## Exercise brief
Your task is to copy each line that has the word "pixels".

BEGIN Given information

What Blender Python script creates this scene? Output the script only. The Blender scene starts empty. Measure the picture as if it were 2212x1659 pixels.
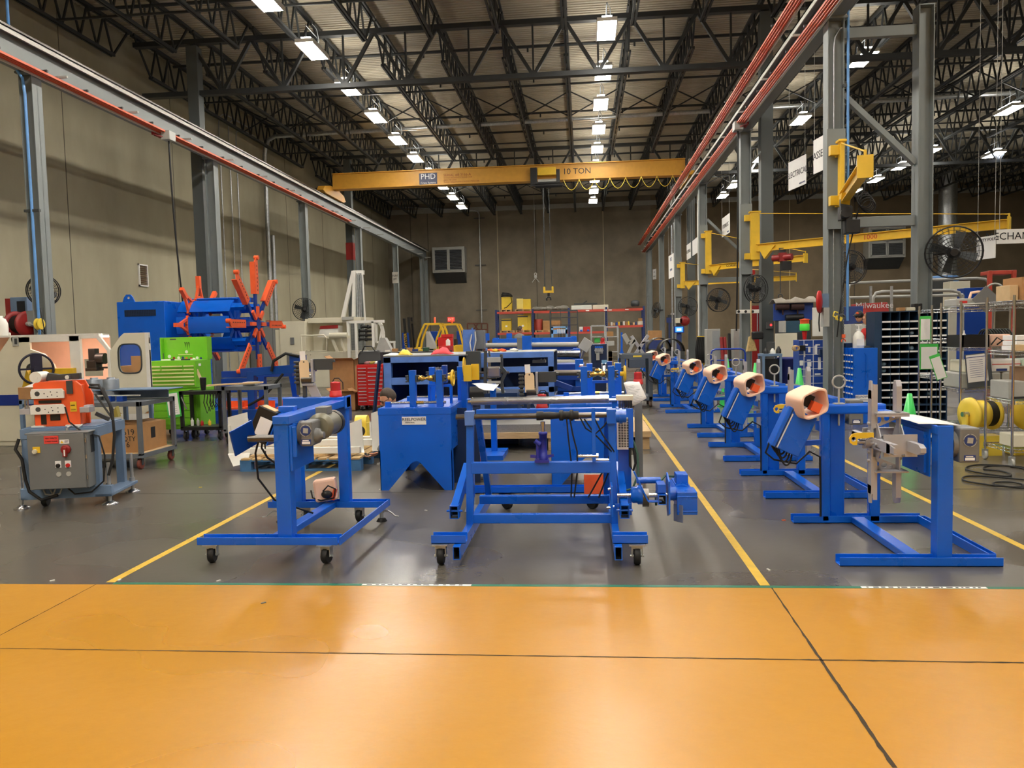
import bpy,math,random
from mathutils import Vector as Vec,Matrix
random.seed(7)
SC = bpy.context.scene
COL = SC.collection
PI = math.pi
FPX,YAW,PITCH,ROLL,CZ = 1695.9,0.09108,0.06273,-0.02398,1.6
W_,H_ = 2212,1659
FW = Vec((-math.sin(YAW)*math.cos(PITCH),math.cos(YAW)*math.cos(PITCH),-math.sin(PITCH)))
_r = Vec((math.cos(YAW),math.sin(YAW),0)); _u = _r.cross(FW)
RT = _r*math.cos(ROLL)+_u*math.sin(ROLL); UP = -_r*math.sin(ROLL)+_u*math.cos(ROLL)
cam = bpy.data.cameras.new('camera'); cam.sensor_width = 36.0; cam.lens = 36.0*FPX/W_; cam.clip_end = 200
camo = bpy.data.objects.new('camera',cam); COL.objects.link(camo)
M3 = Matrix((RT,UP,-FW)).transposed()
camo.matrix_world = Matrix.Translation((0,0,CZ)) @ M3.to_4x4()
SC.camera = camo
vs = SC.view_settings
vs.view_transform = 'Standard'; vs.look = 'None'; vs.gamma = 1.0; vs.use_curve_mapping = False; vs.exposure = -0.1
def ray(x,y): return FW + RT*((x-W_/2)/FPX) - UP*((y-H_/2)/FPX)
def P(x,y,Y):
 d = ray(x,y); t = Y/d.y; return Vec((d.x*t,Y,CZ+d.z*t))
def PX(x,y,X):
 d = ray(x,y); t = X/d.x; return Vec((X,d.y*t,CZ+d.z*t))
def G(x,y,Z=0.0):
 d = ray(x,y); t = (Z-CZ)/d.z; return Vec((d.x*t,d.y*t,Z))
def lin(c):
 c = c/255.0
 return c/12.92 if c <= 0.04045 else ((c+0.055)/1.055)**2.4
MATS = {}
def mat(name,rgb,rough=0.5,metal=0.0,var=0.06,scale=6.0,emit=0.0,bump=0.0,alpha=1.0,trans=0.0,coat=0.0,stretch=None):
 if name in MATS: return MATS[name]
 m = bpy.data.materials.new(name); m.use_nodes = True
 nt = m.node_tree; b = nt.nodes['Principled BSDF']
 c = [lin(v) for v in rgb]+[1]
 b.inputs['Roughness'].default_value = rough; b.inputs['Metallic'].default_value = metal
 b.inputs['Base Color'].default_value = c
 if var > 0:
  tc = nt.nodes.new('ShaderNodeTexCoord'); nz = nt.nodes.new('ShaderNodeTexNoise')
  nz.inputs['Scale'].default_value = scale; nz.inputs['Detail'].default_value = 5
  src = tc.outputs['Object']
  if stretch:
   mp = nt.nodes.new('ShaderNodeMapping'); mp.inputs['Scale'].default_value = stretch
   nt.links.new(src,mp.inputs[0]); src = mp.outputs[0]
  nt.links.new(src,nz.inputs['Vector'])
  rp = nt.nodes.new('ShaderNodeValToRGB'); e = rp.color_ramp.elements
  e[0].position = 0.3; e[1].position = 0.7
  e[0].color = [v*(1-var*1.5) for v in c[:3]]+[1]; e[1].color = [min(1,v*(1+var)) for v in c[:3]]+[1]
  nt.links.new(nz.outputs['Fac'],rp.inputs[0]); nt.links.new(rp.outputs[0],b.inputs['Base Color'])
  rr = nt.nodes.new('ShaderNodeMapRange'); rr.inputs['To Min'].default_value = max(0.02,rough-0.06); rr.inputs['To Max'].default_value = min(1,rough+0.08)
  nt.links.new(nz.outputs['Fac'],rr.inputs['Value']); nt.links.new(rr.outputs[0],b.inputs['Roughness'])
  if bump > 0:
   bp = nt.nodes.new('ShaderNodeBump'); bp.inputs['Strength'].default_value = bump; bp.inputs['Distance'].default_value = 0.02
   nt.links.new(nz.outputs['Fac'],bp.inputs['Height']); nt.links.new(bp.outputs[0],b.inputs['Normal'])
 if emit > 0:
  b.inputs['Emission Color'].default_value = c; b.inputs['Emission Strength'].default_value = emit
 if alpha < 1: b.inputs['Alpha'].default_value = alpha
 if trans > 0: b.inputs['Transmission Weight'].default_value = trans
 if coat > 0: b.inputs['Coat Weight'].default_value = coat; b.inputs['Coat Roughness'].default_value = 0.08
 MATS[name] = m
 return m
BLUE = mat('blue_enamel',(6,94,206),0.28,0,0.05,3)
BLUE2 = mat('dark_blue_enamel',(10,62,152),0.32,0,0.06,3)
NAVY = mat('navy_enamel',(14,40,78),0.35,0,0.08,4)
LBLUE = mat('worn_light_blue_paint',(88,128,205),0.35,0,0.12,5)
GBLUE = mat('grey_blue_paint',(104,128,158),0.45,0,0.1,5)
ORANGE = mat('orange_paint',(238,96,48),0.4,0,0.05)
ORANGE2 = mat('orange_conductor_plastic',(214,92,56),0.45,0,0.05)
RED = mat('red_paint',(196,32,30),0.35,0,0.05)
DRED = mat('dark_red_paint',(140,30,28),0.4,0,0.08)
YEL = mat('yellow_paint',(226,184,44),0.4,0,0.05)
YEL2 = mat('safety_yellow_paint',(236,206,72),0.4,0,0.05)
CRANEY = mat('crane_ochre_paint',(206,152,52),0.45,0,0.05)
WHITE = mat('white_paint',(226,224,216),0.4,0,0.03)
CREAM = mat('cream_machine_enamel',(214,208,186),0.4,0,0.04,2)
PAPER = mat('white_paper',(236,234,232),0.7,0,0.02)
MANILA = mat('manila_card',(226,200,160),0.7,0,0.03)
BLACK = mat('black_plastic',(22,22,24),0.4,0,0.1)
RUBBER = mat('black_rubber',(18,18,18),0.6,0,0.1)
DGREY = mat('dark_grey_steel',(62,66,68),0.45,0.1,0.08)
GREY = mat('grey_machine_paint',(112,114,114),0.4,0,0.05)
LGREY = mat('light_grey_paint',(168,168,162),0.45,0,0.05)
COLGREY = mat('grey_column_paint',(124,130,130),0.5,0,0.05,2)
ROOFST = mat('dark_roof_steel',(46,49,50),0.55,0.0,0.1,3)
STEEL = mat('bright_steel',(170,172,176),0.25,0.9,0.05,8)
DSTEEL = mat('dark_bar_steel',(98,94,90),0.3,0.9,0.1,8)
CHROME = mat('chrome_wire',(208,210,214),0.14,1.0,0.02)
ZINC = mat('galvanised_steel',(190,194,196),0.35,0.8,0.12,14)
ALU = mat('satin_grey_aluminium',(176,176,182),0.4,0.35,0.05)
BRASS = mat('brass',(196,160,84),0.25,0.95,0.05)
CARD = mat('cardboard',(172,128,82),0.8,0,0.07,8)
CARD2 = mat('pale_cardboard',(206,176,132),0.8,0,0.06,8)
WOOD = mat('pallet_pine',(196,164,116),0.75,0,0.14,5,stretch=(1,12,12))
WOODB = mat('blue_pallet_wood',(64,112,158),0.75,0,0.15,7)
GREEN = mat('lime_green_enamel',(118,196,44),0.35,0,0.04)
GREEN2 = mat('green_plastic',(72,190,84),0.4,0,0.05)
FOAM = mat('peach_foam_wrap',(246,204,178),0.75,0,0.04)
PEACHW = mat('lit_cream_interior',(240,208,190),0.6,0,0.04)
GLASSR = mat('red_beacon_lens',(224,64,66),0.15,0,0.02,trans=0.35)
SKIN = mat('skin',(206,148,116),0.55,0,0.05)
HAIRD = mat('dark_brown_hair',(70,58,48),0.6,0,0.2,60)
HAIRB = mat('light_brown_hair',(150,104,66),0.6,0,0.2,60)
CLOTHG = mat('grey_shirt_cloth',(118,118,118),0.85,0,0.08,20)
CLOTHR = mat('red_shirt_cloth',(206,52,50),0.85,0,0.06,20)
BLUEP = mat('blue_air_pipe',(96,150,212),0.35,0,0.05)
INK = mat('black_ink',(24,24,28),0.6,0,0)
REDINK = mat('red_ink',(196,44,40),0.6,0,0)
BRINK = mat('brown_ink',(150,76,20),0.6,0,0)
WINK = mat('white_ink',(236,236,236),0.6,0,0)
BLINK = mat('blue_ink',(40,60,120),0.6,0,0)
SIGNW = mat('white_sign_board',(232,230,226),0.6,0,0.02)
DARKIN = mat('dark_interior',(20,24,32),0.7,0,0.1)
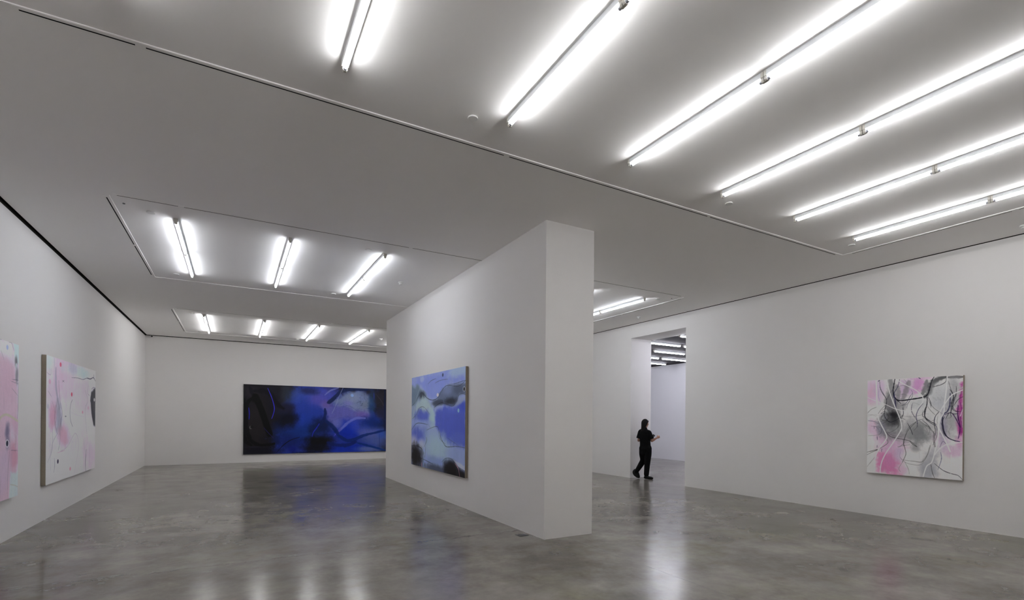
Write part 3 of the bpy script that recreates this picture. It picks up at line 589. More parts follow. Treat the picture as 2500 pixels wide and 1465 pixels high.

END Given information

## Final result
What Blender Python script creates this scene? Output the script only. The Blender scene starts empty. Measure the picture as if it were 2212x1659 pixels.
Write part 3 of the bpy script that recreates this picture. It picks up at line 589. More parts follow. Treat the picture as 2500 pixels wide and 1465 pixels high.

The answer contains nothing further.